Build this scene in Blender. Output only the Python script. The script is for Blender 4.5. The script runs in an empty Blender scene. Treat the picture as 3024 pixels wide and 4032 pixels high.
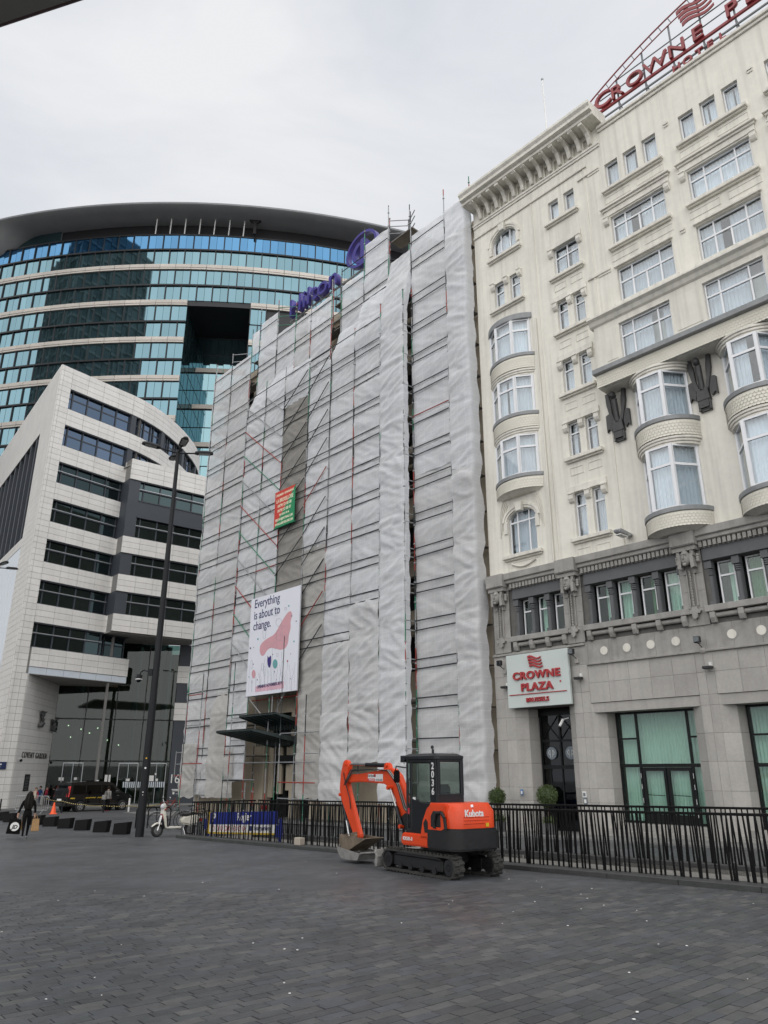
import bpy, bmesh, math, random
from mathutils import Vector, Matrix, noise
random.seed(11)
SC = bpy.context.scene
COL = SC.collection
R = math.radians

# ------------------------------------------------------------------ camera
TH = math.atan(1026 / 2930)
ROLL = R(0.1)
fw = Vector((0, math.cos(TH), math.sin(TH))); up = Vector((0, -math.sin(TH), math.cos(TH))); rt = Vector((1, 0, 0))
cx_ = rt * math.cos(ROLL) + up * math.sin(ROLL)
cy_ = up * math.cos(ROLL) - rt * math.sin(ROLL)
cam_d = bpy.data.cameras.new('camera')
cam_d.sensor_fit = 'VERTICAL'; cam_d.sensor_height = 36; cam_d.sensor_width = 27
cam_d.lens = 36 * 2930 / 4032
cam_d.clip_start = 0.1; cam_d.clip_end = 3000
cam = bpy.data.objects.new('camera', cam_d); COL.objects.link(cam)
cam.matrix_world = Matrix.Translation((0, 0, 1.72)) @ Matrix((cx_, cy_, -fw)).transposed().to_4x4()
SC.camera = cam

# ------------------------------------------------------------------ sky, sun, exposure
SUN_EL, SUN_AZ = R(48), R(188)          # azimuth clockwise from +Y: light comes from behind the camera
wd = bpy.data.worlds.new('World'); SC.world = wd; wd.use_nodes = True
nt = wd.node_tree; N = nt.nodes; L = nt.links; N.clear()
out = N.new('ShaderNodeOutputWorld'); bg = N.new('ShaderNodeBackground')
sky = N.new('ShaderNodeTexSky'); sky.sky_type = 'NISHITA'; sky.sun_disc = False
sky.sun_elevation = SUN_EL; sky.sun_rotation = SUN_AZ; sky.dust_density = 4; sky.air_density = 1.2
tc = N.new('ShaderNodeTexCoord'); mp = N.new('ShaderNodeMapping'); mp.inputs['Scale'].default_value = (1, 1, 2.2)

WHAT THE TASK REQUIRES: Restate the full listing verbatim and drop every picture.

RESPONSE BELOW:
Build this scene in Blender. Output only the Python script. The script is for Blender 4.5. The script runs in an empty Blender scene. Treat the picture as 3024 pixels wide and 4032 pixels high.
import bpy, bmesh, math, random
from mathutils import Vector, Matrix, noise
random.seed(11)
SC = bpy.context.scene
COL = SC.collection
R = math.radians

# ------------------------------------------------------------------ camera
TH = math.atan(1026 / 2930)
ROLL = R(0.1)
fw = Vector((0, math.cos(TH), math.sin(TH))); up = Vector((0, -math.sin(TH), math.cos(TH))); rt = Vector((1, 0, 0))
cx_ = rt * math.cos(ROLL) + up * math.sin(ROLL)
cy_ = up * math.cos(ROLL) - rt * math.sin(ROLL)
cam_d = bpy.data.cameras.new('camera')
cam_d.sensor_fit = 'VERTICAL'; cam_d.sensor_height = 36; cam_d.sensor_width = 27
cam_d.lens = 36 * 2930 / 4032
cam_d.clip_start = 0.1; cam_d.clip_end = 3000
cam = bpy.data.objects.new('camera', cam_d); COL.objects.link(cam)
cam.matrix_world = Matrix.Translation((0, 0, 1.72)) @ Matrix((cx_, cy_, -fw)).transposed().to_4x4()
SC.camera = cam

# ------------------------------------------------------------------ sky, sun, exposure
SUN_EL, SUN_AZ = R(48), R(188)          # azimuth clockwise from +Y: light comes from behind the camera
wd = bpy.data.worlds.new('World'); SC.world = wd; wd.use_nodes = True
nt = wd.node_tree; N = nt.nodes; L = nt.links; N.clear()
out = N.new('ShaderNodeOutputWorld'); bg = N.new('ShaderNodeBackground')
sky = N.new('ShaderNodeTexSky'); sky.sky_type = 'NISHITA'; sky.sun_disc = False
sky.sun_elevation = SUN_EL; sky.sun_rotation = SUN_AZ; sky.dust_density = 4; sky.air_density = 1.2
tc = N.new('ShaderNodeTexCoord'); mp = N.new('ShaderNodeMapping'); mp.inputs['Scale'].default_value = (1, 1, 2.2)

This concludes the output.